>> begin DATA SHOWN
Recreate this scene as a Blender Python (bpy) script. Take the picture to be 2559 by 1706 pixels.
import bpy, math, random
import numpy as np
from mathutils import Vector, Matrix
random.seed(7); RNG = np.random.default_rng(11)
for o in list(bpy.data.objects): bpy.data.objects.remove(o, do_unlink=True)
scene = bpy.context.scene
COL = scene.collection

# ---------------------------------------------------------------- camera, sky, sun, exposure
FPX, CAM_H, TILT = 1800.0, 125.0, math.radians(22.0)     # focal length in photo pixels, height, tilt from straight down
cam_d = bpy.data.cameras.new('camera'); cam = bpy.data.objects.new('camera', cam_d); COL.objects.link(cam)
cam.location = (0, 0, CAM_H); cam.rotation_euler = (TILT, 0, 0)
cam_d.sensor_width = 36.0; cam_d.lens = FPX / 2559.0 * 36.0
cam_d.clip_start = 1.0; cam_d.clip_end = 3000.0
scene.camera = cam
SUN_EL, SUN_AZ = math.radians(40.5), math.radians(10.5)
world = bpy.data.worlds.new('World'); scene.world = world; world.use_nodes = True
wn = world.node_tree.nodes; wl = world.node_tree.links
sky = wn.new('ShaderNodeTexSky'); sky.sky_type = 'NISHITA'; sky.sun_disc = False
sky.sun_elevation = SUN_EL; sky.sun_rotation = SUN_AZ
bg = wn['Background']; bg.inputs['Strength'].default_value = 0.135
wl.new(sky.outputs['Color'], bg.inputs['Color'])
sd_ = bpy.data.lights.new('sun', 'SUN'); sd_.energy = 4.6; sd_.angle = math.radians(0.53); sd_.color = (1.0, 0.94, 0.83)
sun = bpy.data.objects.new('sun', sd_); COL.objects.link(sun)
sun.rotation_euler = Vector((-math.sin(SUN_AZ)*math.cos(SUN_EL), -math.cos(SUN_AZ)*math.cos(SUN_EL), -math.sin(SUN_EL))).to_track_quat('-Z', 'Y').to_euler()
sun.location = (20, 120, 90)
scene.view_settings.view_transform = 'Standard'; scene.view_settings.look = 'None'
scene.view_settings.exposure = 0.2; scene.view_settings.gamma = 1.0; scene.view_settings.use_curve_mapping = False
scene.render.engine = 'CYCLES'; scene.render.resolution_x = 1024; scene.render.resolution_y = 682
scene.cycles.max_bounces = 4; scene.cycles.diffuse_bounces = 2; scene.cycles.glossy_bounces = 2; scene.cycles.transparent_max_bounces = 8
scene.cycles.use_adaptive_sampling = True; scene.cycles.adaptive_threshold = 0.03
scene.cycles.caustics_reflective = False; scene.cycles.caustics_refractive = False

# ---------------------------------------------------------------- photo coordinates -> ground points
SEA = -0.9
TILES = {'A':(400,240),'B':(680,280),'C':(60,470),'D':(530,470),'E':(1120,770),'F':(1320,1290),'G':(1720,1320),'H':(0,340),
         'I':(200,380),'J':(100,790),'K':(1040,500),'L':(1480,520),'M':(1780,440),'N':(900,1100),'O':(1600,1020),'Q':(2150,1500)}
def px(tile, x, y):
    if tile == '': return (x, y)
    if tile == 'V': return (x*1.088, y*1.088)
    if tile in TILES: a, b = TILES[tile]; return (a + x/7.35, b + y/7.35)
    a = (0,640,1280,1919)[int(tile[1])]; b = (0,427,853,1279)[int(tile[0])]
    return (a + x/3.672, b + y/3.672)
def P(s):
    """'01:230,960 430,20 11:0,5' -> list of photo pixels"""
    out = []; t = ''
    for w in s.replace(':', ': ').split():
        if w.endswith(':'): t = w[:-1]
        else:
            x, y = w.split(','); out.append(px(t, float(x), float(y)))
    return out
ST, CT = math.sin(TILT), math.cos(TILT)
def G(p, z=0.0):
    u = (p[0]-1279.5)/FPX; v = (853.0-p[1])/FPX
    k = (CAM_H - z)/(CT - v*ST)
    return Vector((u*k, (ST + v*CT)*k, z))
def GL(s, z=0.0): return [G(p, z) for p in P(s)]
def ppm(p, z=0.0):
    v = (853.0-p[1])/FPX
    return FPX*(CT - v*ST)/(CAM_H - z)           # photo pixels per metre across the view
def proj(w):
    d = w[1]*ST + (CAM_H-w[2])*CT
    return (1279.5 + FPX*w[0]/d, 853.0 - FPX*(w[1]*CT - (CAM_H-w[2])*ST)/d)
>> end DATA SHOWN
=== THE TASK ===
Give back the listing exactly, please, from its first line to the line containing "COL = scene.collection", inclusive, and nothing past that line.

=== TASK OUTPUT ===
Recreate this scene as a Blender Python (bpy) script. Take the picture to be 2559 by 1706 pixels.
import bpy, math, random
import numpy as np
from mathutils import Vector, Matrix
random.seed(7); RNG = np.random.default_rng(11)
for o in list(bpy.data.objects): bpy.data.objects.remove(o, do_unlink=True)
scene = bpy.context.scene
COL = scene.collection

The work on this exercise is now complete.